The issue for me is that there are a lot more actions per day then skill slots, all the way up through 20th. Here's a breakdown I did in an earlier thread:
The baseline we have from this is that casters will be mostly not-spells until double digits, and even at 20 will still have a good chunk of actions more than spell slots.
Back in pre-cantrip editions casters needed to default to mundane solutions - wizards throwing darts, etc. Using mundane solutions also does not make casters feel magical.
The idea of a few cantrips per day doesn't work - it still leaves mundane solutions for most actions until the highest of levels.
So how do we combine the contradictory ideas that (a) at-will magic makes magic feel mundane that several people have stated, and (b) have that casters can contribute meaningfully in a magical way without having to resort to mundane actions? I don't think a direct compromise works, so what solutions orthogonal to mundane=mundane and at-will=mundane can we find?
Apologies if this is a repeat, but could we steal the basic concepts of magic in PBTA games like Monster of The Week?
You roll on all cantrips, regardless of effect.

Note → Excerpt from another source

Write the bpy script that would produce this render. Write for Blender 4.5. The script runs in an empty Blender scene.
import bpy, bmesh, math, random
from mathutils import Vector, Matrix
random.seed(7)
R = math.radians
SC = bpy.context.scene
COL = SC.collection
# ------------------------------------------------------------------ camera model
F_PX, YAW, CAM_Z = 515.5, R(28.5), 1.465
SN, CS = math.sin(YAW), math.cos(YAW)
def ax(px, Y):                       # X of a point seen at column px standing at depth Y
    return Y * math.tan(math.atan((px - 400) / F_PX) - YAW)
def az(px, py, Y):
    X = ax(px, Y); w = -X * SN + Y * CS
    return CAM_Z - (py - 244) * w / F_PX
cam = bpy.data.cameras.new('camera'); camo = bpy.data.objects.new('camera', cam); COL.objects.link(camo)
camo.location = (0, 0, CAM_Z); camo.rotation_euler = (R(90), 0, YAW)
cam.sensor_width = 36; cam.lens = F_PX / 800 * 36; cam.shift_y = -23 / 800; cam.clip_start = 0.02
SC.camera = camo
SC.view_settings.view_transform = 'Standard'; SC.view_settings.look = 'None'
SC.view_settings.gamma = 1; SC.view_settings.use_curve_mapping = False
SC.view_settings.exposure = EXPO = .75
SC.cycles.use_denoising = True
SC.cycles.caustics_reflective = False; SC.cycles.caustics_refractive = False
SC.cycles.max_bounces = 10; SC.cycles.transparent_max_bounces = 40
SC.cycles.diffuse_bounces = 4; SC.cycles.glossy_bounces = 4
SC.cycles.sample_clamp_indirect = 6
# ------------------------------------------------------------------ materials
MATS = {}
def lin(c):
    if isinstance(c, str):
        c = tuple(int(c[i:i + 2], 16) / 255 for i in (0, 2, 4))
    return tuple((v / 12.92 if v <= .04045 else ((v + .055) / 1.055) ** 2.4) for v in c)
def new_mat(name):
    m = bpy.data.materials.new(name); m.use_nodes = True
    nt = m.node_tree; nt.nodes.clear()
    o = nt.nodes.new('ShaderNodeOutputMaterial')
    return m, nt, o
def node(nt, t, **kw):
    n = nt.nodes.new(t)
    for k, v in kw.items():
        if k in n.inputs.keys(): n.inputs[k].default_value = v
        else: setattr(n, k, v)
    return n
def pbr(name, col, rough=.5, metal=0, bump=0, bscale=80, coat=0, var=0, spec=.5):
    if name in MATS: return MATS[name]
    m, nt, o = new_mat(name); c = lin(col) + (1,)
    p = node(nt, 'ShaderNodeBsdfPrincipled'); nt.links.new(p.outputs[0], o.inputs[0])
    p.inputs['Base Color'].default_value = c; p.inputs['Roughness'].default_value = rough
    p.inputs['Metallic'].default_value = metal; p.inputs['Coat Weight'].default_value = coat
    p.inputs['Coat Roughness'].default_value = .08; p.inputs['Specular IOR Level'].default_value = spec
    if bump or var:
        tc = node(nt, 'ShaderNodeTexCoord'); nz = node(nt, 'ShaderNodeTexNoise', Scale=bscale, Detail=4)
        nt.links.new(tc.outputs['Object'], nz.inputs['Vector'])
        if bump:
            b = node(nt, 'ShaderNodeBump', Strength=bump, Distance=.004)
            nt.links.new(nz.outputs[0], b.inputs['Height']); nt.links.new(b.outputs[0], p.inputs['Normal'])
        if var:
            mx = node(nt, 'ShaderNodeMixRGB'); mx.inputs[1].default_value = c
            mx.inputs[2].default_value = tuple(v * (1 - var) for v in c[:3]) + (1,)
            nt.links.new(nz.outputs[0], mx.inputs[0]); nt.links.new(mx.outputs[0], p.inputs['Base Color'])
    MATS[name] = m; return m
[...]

Several “glitches” are determined ahead of time.
On a roll of <=X, you fail to activate the cantrip.
On a roll of X+1 to x+Y, it’s a mixed success. The Cantrip works, and the player chooses a glitch, with DM approval
On a roll above X+Y, it’s a total success. It works, no glitch.
On a Natural 20 on a cantrip that can’t crit, you can choose a secondary benefit, like imposing disadvantage on a check, or giving advantage to an ally.
Just as a very very basic outline of the sort of thing we could do.
In this way, I’d also
consider eliminating many cantrips and folding what thy do into the appropriate magic skill, and giving that magic skill to the appropriate class and subclasses as a bonus skill. So, Spare the Dying is a Religion Skill option for anyone with the Spellcasting feature and the skill trained?
Then thighs like Arcana being able to attempt to disable magic traps and manipulate portals could work, with risks.